■ Information shown
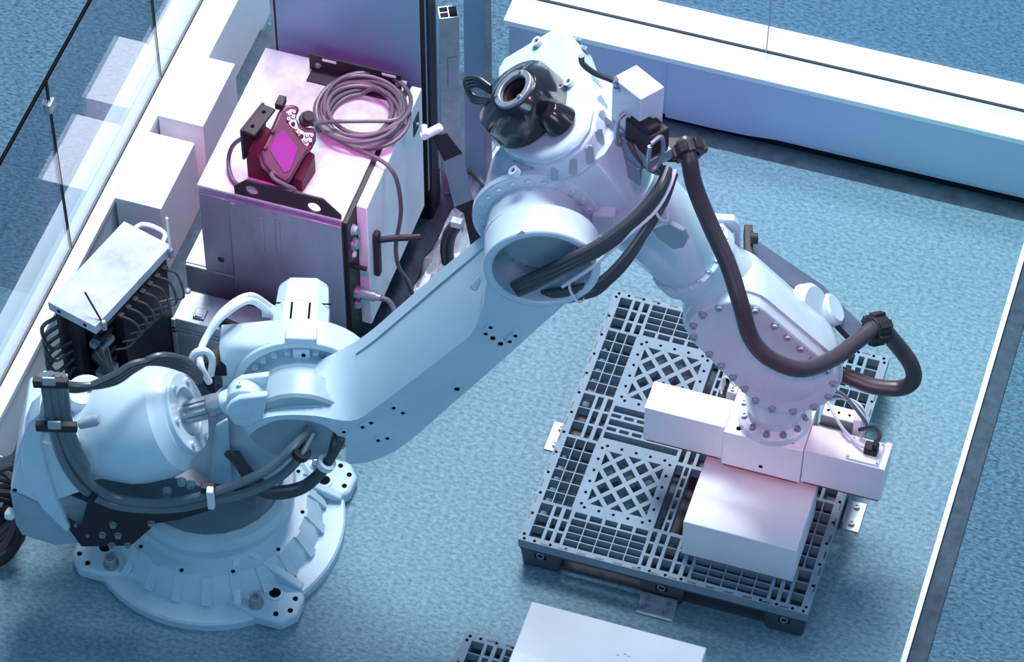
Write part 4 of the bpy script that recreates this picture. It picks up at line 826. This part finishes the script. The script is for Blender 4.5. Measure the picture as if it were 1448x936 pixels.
for k in range(6):
    q = MB(); q.tube([kp_(-hl+.03+.015*k, hw-.06, .52), kp_(-hl+.05+.01*k, hw-.02, .40-.03*k), kp_(-hl+.02+.02*k, hw-.015, .25), kp_(-hl+.06, hw-.05, .10)], .008, 8); q.build('rack_lead', GCABLE if k % 2 else CABLE, co)
for k in range(5):
    q = MB(); q.tube([kp_(-hl+.02, -hw+.03, zc-.08-.05*k), kp_(-hl-.05, -hw-.0, zc-.10-.06*k), kp_(-hl-.05, -hw+.03, zc-.2-.07*k), kp_(-hl+.03, -hw+.06, zc-.22-.05*k)], .008, 8); q.build('loop_lead', CABLE, co)
for (u_, h_, tl) in ((-hl+.035, .16, -.03), (hl-.02, .20, .0)):
    p = kp_(u_, hw+.012, zc-.02)
    q = MB(); q.lathe(p, Z_, [(-.02, .010), (.02, .010), (.025, .006)], 12); an = q.build('antenna_base', GALV, co)
    if tl: q = MB(); q.tube([p, at(120, 413, zc+.10)], .004, 8, 1)
    else: q = MB(); q.tube([p, p+Z_*h_], .005, 8, 1)
    q.build('antenna', DARKM if tl else WHITE, an)
q = MB(); q.tube([kp_(hl-.05, -hw+.05, zc-.02), kp_(hl+.03, -hw+.06, zc-.01), kp_(hl+.04, hw-.06, zc-.01), kp_(hl-.02, hw-.04, zc-.02)], .009, 10, 4); q.build('carry_handle', WHITE, co)
# ================================================================== DARK HARNESS BY THE LEFT EDGE
hn = thing('cable_harness', 'dark cable harness heaped on the floor left of the robot base', 'cable', at(12, 730, 0))
for k in range(8):
    q = MB(); q.tube([at(-20, 660+k*9+random.uniform(-25, 25), .30), at(6+k*2, 650+k*10, .30-.02*k), at(22+k, 672+k*10, .22), at(16+k*2+random.uniform(-14, 6), 715+k*8, .12), at(-6+k, 745+k*7, .06), at(-25, 765+k*4, .03)], .013+.004*(k % 3), 10); q.build('cable', (CABLE, BLACK, HOSE)[k % 3], hn)
for k in range(3):
    q = MB(); q.tube([at(-15, 655+k*6, .40), at(10, 650+k*5, .42), at(24, 640+k*6, .44), at(32, 615+k*8, .50), at(40, 590, .55)], .014, 10); q.build('cable', CABLE, hn)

■ Aim
Write out again every line above exactly as given; the pictures do not belong in the copy.

■ The completed task
Write part 4 of the bpy script that recreates this picture. It picks up at line 826. This part finishes the script. The script is for Blender 4.5. Measure the picture as if it were 1448x936 pixels.
for k in range(6):
    q = MB(); q.tube([kp_(-hl+.03+.015*k, hw-.06, .52), kp_(-hl+.05+.01*k, hw-.02, .40-.03*k), kp_(-hl+.02+.02*k, hw-.015, .25), kp_(-hl+.06, hw-.05, .10)], .008, 8); q.build('rack_lead', GCABLE if k % 2 else CABLE, co)
for k in range(5):
    q = MB(); q.tube([kp_(-hl+.02, -hw+.03, zc-.08-.05*k), kp_(-hl-.05, -hw-.0, zc-.10-.06*k), kp_(-hl-.05, -hw+.03, zc-.2-.07*k), kp_(-hl+.03, -hw+.06, zc-.22-.05*k)], .008, 8); q.build('loop_lead', CABLE, co)
for (u_, h_, tl) in ((-hl+.035, .16, -.03), (hl-.02, .20, .0)):
    p = kp_(u_, hw+.012, zc-.02)
    q = MB(); q.lathe(p, Z_, [(-.02, .010), (.02, .010), (.025, .006)], 12); an = q.build('antenna_base', GALV, co)
    if tl: q = MB(); q.tube([p, at(120, 413, zc+.10)], .004, 8, 1)
    else: q = MB(); q.tube([p, p+Z_*h_], .005, 8, 1)
    q.build('antenna', DARKM if tl else WHITE, an)
q = MB(); q.tube([kp_(hl-.05, -hw+.05, zc-.02), kp_(hl+.03, -hw+.06, zc-.01), kp_(hl+.04, hw-.06, zc-.01), kp_(hl-.02, hw-.04, zc-.02)], .009, 10, 4); q.build('carry_handle', WHITE, co)
# ================================================================== DARK HARNESS BY THE LEFT EDGE
hn = thing('cable_harness', 'dark cable harness heaped on the floor left of the robot base', 'cable', at(12, 730, 0))
for k in range(8):
    q = MB(); q.tube([at(-20, 660+k*9+random.uniform(-25, 25), .30), at(6+k*2, 650+k*10, .30-.02*k), at(22+k, 672+k*10, .22), at(16+k*2+random.uniform(-14, 6), 715+k*8, .12), at(-6+k, 745+k*7, .06), at(-25, 765+k*4, .03)], .013+.004*(k % 3), 10); q.build('cable', (CABLE, BLACK, HOSE)[k % 3], hn)
for k in range(3):
    q = MB(); q.tube([at(-15, 655+k*6, .40), at(10, 650+k*5, .42), at(24, 640+k*6, .44), at(32, 615+k*8, .50), at(40, 590, .55)], .014, 10); q.build('cable', CABLE, hn)